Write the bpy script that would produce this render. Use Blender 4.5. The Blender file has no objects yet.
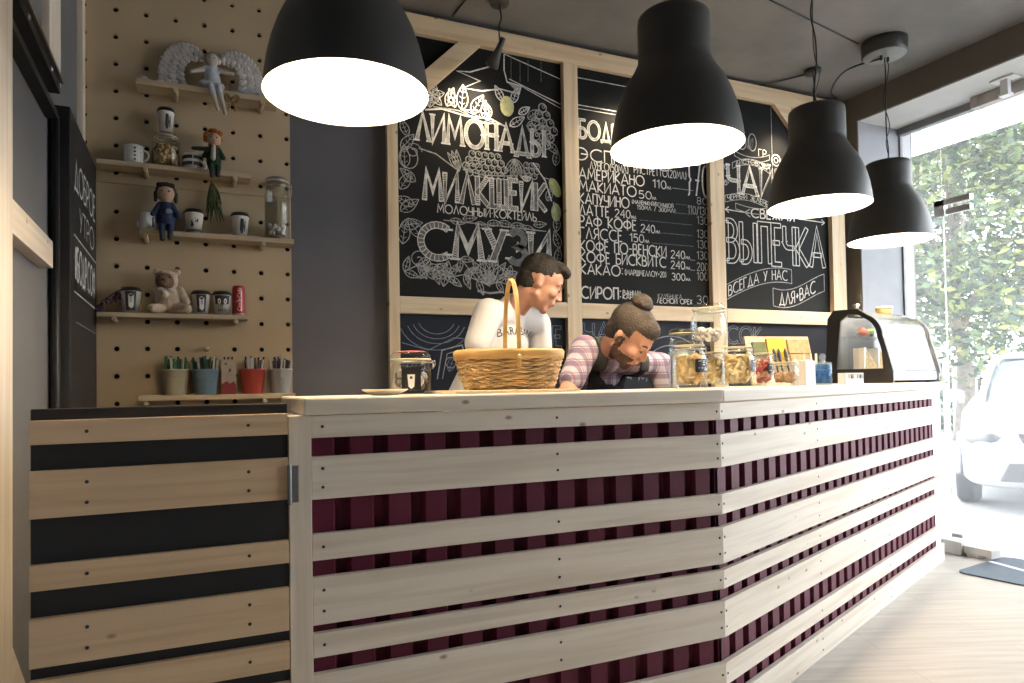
import bpy, bmesh, math, random
import numpy as np
from mathutils import Vector, Matrix, Euler, Quaternion
from mathutils.bvhtree import BVHTree
random.seed(7)
C = bpy.context.scene.collection
SC = bpy.context.scene
R = math.radians
# ------------------------------------------------------------------ camera
FPX, CX, CY = 690.89, 494.22, 369.15
YAW, PIT, ROL = R(23.688), R(1.3357), R(-0.9309)
CAM = Vector((0, 0, 1.2))
_c, _s = math.cos(YAW), math.sin(YAW)
_fwd = Vector((_s*math.cos(PIT), _c*math.cos(PIT), math.sin(PIT)))
_rt = Vector((_c, -_s, 0)); _up = _rt.cross(_fwd)
RT = _rt*math.cos(ROL) + _up*math.sin(ROL)
UP = -_rt*math.sin(ROL) + _up*math.cos(ROL)
cd = bpy.data.cameras.new('camera'); cam = bpy.data.objects.new('camera', cd); C.objects.link(cam)
cd.sensor_width = 36; cd.lens = FPX/1024*36
cd.shift_x = (512-CX)/1024; cd.shift_y = (CY-341.5)/1024
cd.clip_start = .05; cd.clip_end = 200
mw = Matrix((RT, UP, -_fwd)).transposed().to_4x4(); mw.translation = CAM
cam.matrix_world = mw
SC.camera = cam

def ray(px, py): return RT*((px-CX)/FPX) - UP*((py-CY)/FPX) + _fwd
def at(px, py, Y):                      # the point at depth Y seen at a pixel
    d = ray(px, py); return CAM + d*((Y-CAM.y)/d.y)
def atx(px, py, X):
    d = ray(px, py); return CAM + d*((X-CAM.x)/d.x)
def atz(px, py, Z):
    d = ray(px, py); return CAM + d*((Z-CAM.z)/d.z)

# ------------------------------------------------------------------ world, sun, exposure
SC.view_settings.view_transform = 'Standard'
SC.view_settings.look = 'None'
SC.view_settings.gamma = 1
SC.view_settings.use_curve_mapping = False
SC.view_settings.exposure = 0.68
w = bpy.data.worlds.new('sky'); SC.world = w; w.use_nodes = True
bg = w.node_tree.nodes['Background']
bg.inputs[0].default_value = (.92, .95, 1.0, 1); bg.inputs[1].default_value = 5.9
sd = bpy.data.lights.new('sun', 'SUN'); sd.energy = 2.2; sd.angle = R(3); sd.color = (1, .95, .86)
so = bpy.data.objects.new('sun', sd); C.objects.link(so)
so.rotation_euler = Vector((-.35, .62, -1.1)).to_track_quat('-Z', 'Y').to_euler()
# sky portal in the shop window
pd = bpy.data.lights.new('sky_portal', 'AREA'); pd.shape = 'RECTANGLE'; pd.size = 4.5; pd.size_y = 3.05
pd.cycles.is_portal = True
po = bpy.data.objects.new('sky_portal', pd); C.objects.link(po)
po.location = (5.0, 1.32, 1.55); po.rotation_euler = Vector((-1, 0, 0)).to_track_quat('-Z', 'Z').to_euler()

# ------------------------------------------------------------------ mesh helpers
class MB:
    def __init__(s): s.v = []; s.f = []; s.m = []; s.sm = []
    def add(s, vs, fs, mi=0, smooth=False, M=None):
        o = len(s.v)
        for p in vs:
            p = Vector(p); s.v.append(tuple(M @ p) if M else tuple(p))
        for f in fs:
            s.f.append([o+i for i in f]); s.m.append(mi); s.sm.append(smooth)
        return s
    def box(s, x0, x1, y0, y1, z0, z1, mi=0, M=None):
        return s.add([(x0,y0,z0),(x1,y0,z0),(x1,y1,z0),(x0,y1,z0),(x0,y0,z1),(x1,y0,z1),(x1,y1,z1),(x0,y1,z1)],
              [(0,3,2,1),(4,5,6,7),(0,1,5,4),(1,2,6,5),(2,3,7,6),(3,0,4,7)], mi, False, M)
    def prism(s, poly, h0, h1, mi=0, M=None, smooth=False):   # poly in XY, extruded along Z
        n = len(poly); area = sum(poly[i][0]*poly[(i+1)%n][1]-poly[(i+1)%n][0]*poly[i][1] for i in range(n))
        if area < 0: poly = poly[::-1]
        vs = [(p[0],p[1],h0) for p in poly]+[(p[0],p[1],h1) for p in poly]
        s.add(vs, [tuple(range(n))[::-1], tuple(range(n,2*n))], mi, False, M)
        o = len(s.v)-2*n
        for i in range(n):
            j = (i+1)%n; s.f.append([o+i,o+j,o+n+j,o+n+i]); s.m.append(mi); s.sm.append(smooth)
        return s
    def prismY(s, poly, y0, y1, mi=0, smooth=False):            # poly in XZ, extruded along Y
        M = Matrix(((1,0,0,0),(0,0,1,0),(0,1,0,0),(0,0,0,1)))
        # mirror keeps winding right because prism() orders by area and the matrix flips it
        n = len(poly); area = sum(poly[i][0]*poly[(i+1)%n][1]-poly[(i+1)%n][0]*poly[i][1] for i in range(n))
        if area < 0: poly = poly[::-1]
        vs = [(p[0],y0,p[1]) for p in poly]+[(p[0],y1,p[1]) for p in poly]
        fs = [tuple(range(n)), tuple(range(n,2*n))[::-1]]
        s.add(vs, fs, mi, False)
        o = len(s.v)-2*n
        for i in range(n):
            j = (i+1)%n; s.f.append([o+j,o+i,o+n+i,o+n+j]); s.m.append(mi); s.sm.append(smooth)
        return s
    def lathe(s, prof, n=24, c=(0,0,0), mi=0, M=None, smooth=True, capb=True, capt=True, mis=None):
        vs = []; fs = []; k = len(prof)
        for r, z in prof:
            for i in range(n):
                a = 2*math.pi*i/n; vs.append((c[0]+r*math.cos(a), c[1]+r*math.sin(a), c[2]+z))
        o = len(s.v)
        s.add(vs, [], mi, smooth, M)
        for j in range(k-1):
            for i in range(n):
                i2 = (i+1)%n
                s.f.append([o+j*n+i, o+j*n+i2, o+(j+1)*n+i2, o+(j+1)*n+i]); s.m.append(mis[j] if mis else mi); s.sm.append(smooth)
        if capb and prof[0][0] > 1e-6: s.f.append([o+i for i in range(n)][::-1]); s.m.append(mis[0] if mis else mi); s.sm.append(False)
        if capt and prof[-1][0] > 1e-6: s.f.append([o+(k-1)*n+i for i in range(n)]); s.m.append(mis[-1] if mis else mi); s.sm.append(False)
        return s
    def tube(s, pts, r, n=8, mi=0, cap=True, closed=False, M=None):
        pts = [Vector(p) for p in pts]; k = len(pts)
        rs = r if isinstance(r, (list, tuple)) else [r]*k
        ref = None; vs = []
        for i, p in enumerate(pts):
            if closed: t = pts[(i+1)%k]-pts[i-1]
            else: t = pts[min(i+1,k-1)]-pts[max(i-1,0)]
            if t.length < 1e-9: t = Vector((0,0,1))
            t.normalize()
            if ref is None: ref = t.orthogonal().normalized()
            ref = (ref - t*ref.dot(t))
            if ref.length < 1e-6: ref = t.orthogonal()
            ref.normalize(); b = t.cross(ref)
            for j in range(n):
                a = 2*math.pi*j/n; vs.append(p+(ref*math.cos(a)+b*math.sin(a))*rs[i])
        o = len(s.v); s.add(vs, [], mi, True, M)
        for i in range(k if closed else k-1):
            i2 = (i+1)%k
            for j in range(n):
                j2 = (j+1)%n
                s.f.append([o+i*n+j, o+i*n+j2, o+i2*n+j2, o+i2*n+j]); s.m.append(mi); s.sm.append(True)
        if cap and not closed:
            s.f.append([o+j for j in range(n)][::-1]); s.m.append(mi); s.sm.append(False)
            s.f.append([o+(k-1)*n+j for j in range(n)]); s.m.append(mi); s.sm.append(False)
        return s
    def ell(s, c, r, nu=16, nv=10, mi=0, M=None):
        if not isinstance(r, (tuple, list)): r = (r, r, r)
        prof = []
        vs = [(c[0],c[1],c[2]-r[2])]
        for j in range(1, nv):
            ph = -math.pi/2+math.pi*j/nv
            for i in range(nu):
                a = 2*math.pi*i/nu
                vs.append((c[0]+r[0]*math.cos(ph)*math.cos(a), c[1]+r[1]*math.cos(ph)*math.sin(a), c[2]+r[2]*math.sin(ph)))
        vs.append((c[0],c[1],c[2]+r[2])); fs = []
        for i in range(nu):
            fs.append((0, 1+(i+1)%nu, 1+i)); L = 1+(nv-2)*nu; fs.append((len(vs)-1, L+i, L+(i+1)%nu))
        for j in range(nv-2):
            for i in range(nu):
                a = 1+j*nu; b = a+nu; i2 = (i+1)%nu; fs.append((a+i, a+i2, b+i2, b+i))
        return s.add(vs, fs, mi, True, M)
    def cap(s, p0, p1, r0, r1=None, mi=0, n=14):               # tapered capsule
        r1 = r0 if r1 is None else r1
        p0 = Vector(p0); p1 = Vector(p1); d = p1-p0
        q = d.to_track_quat('Z', 'Y').to_matrix().to_4x4() if d.length > 1e-6 else Matrix.Identity(4)
        M = Matrix.Translation(p0) @ q; L = d.length; prof = []
        for j in range(6): a = -math.pi/2+math.pi/2*j/5; prof.append((max(r0*math.cos(a),1e-5), r0*math.sin(a)))
        for j in range(6): a = math.pi/2*j/5; prof.append((max(r1*math.cos(a),1e-5), L+r1*math.sin(a)))
        return s.lathe(prof, n, mi=mi, M=M)
    def build(s, name, mats, parent=None, loc=(0,0,0), rot=(0,0,0), bevel=0, autosmooth=False):
        me = bpy.data.meshes.new(name); me.from_pydata(s.v, [], s.f); 
        if not isinstance(mats, (list, tuple)): mats = [mats]
        for m in mats: me.materials.append(m)
        me.polygons.foreach_set('material_index', s.m); me.polygons.foreach_set('use_smooth', s.sm); me.update()
        o = bpy.data.objects.new(name, me); C.objects.link(o); o.location = loc; o.rotation_euler = rot
        if parent: o.parent = parent
        if bevel:
            b = o.modifiers.new('bevel', 'BEVEL'); b.width = bevel; b.segments = 2; b.limit_method = 'ANGLE'; b.angle_limit = R(40)
        return o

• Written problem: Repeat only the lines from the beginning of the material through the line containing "d = ray(px, py); return CAM + d*((Z-CAM.z)/d.z)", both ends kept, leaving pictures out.

• Output:
Write the bpy script that would produce this render. Use Blender 4.5. The Blender file has no objects yet.
import bpy, bmesh, math, random
import numpy as np
from mathutils import Vector, Matrix, Euler, Quaternion
from mathutils.bvhtree import BVHTree
random.seed(7)
C = bpy.context.scene.collection
SC = bpy.context.scene
R = math.radians
# ------------------------------------------------------------------ camera
FPX, CX, CY = 690.89, 494.22, 369.15
YAW, PIT, ROL = R(23.688), R(1.3357), R(-0.9309)
CAM = Vector((0, 0, 1.2))
_c, _s = math.cos(YAW), math.sin(YAW)
_fwd = Vector((_s*math.cos(PIT), _c*math.cos(PIT), math.sin(PIT)))
_rt = Vector((_c, -_s, 0)); _up = _rt.cross(_fwd)
RT = _rt*math.cos(ROL) + _up*math.sin(ROL)
UP = -_rt*math.sin(ROL) + _up*math.cos(ROL)
cd = bpy.data.cameras.new('camera'); cam = bpy.data.objects.new('camera', cd); C.objects.link(cam)
cd.sensor_width = 36; cd.lens = FPX/1024*36
cd.shift_x = (512-CX)/1024; cd.shift_y = (CY-341.5)/1024
cd.clip_start = .05; cd.clip_end = 200
mw = Matrix((RT, UP, -_fwd)).transposed().to_4x4(); mw.translation = CAM
cam.matrix_world = mw
SC.camera = cam

def ray(px, py): return RT*((px-CX)/FPX) - UP*((py-CY)/FPX) + _fwd
def at(px, py, Y):                      # the point at depth Y seen at a pixel
    d = ray(px, py); return CAM + d*((Y-CAM.y)/d.y)
def atx(px, py, X):
    d = ray(px, py); return CAM + d*((X-CAM.x)/d.x)
def atz(px, py, Z):
    d = ray(px, py); return CAM + d*((Z-CAM.z)/d.z)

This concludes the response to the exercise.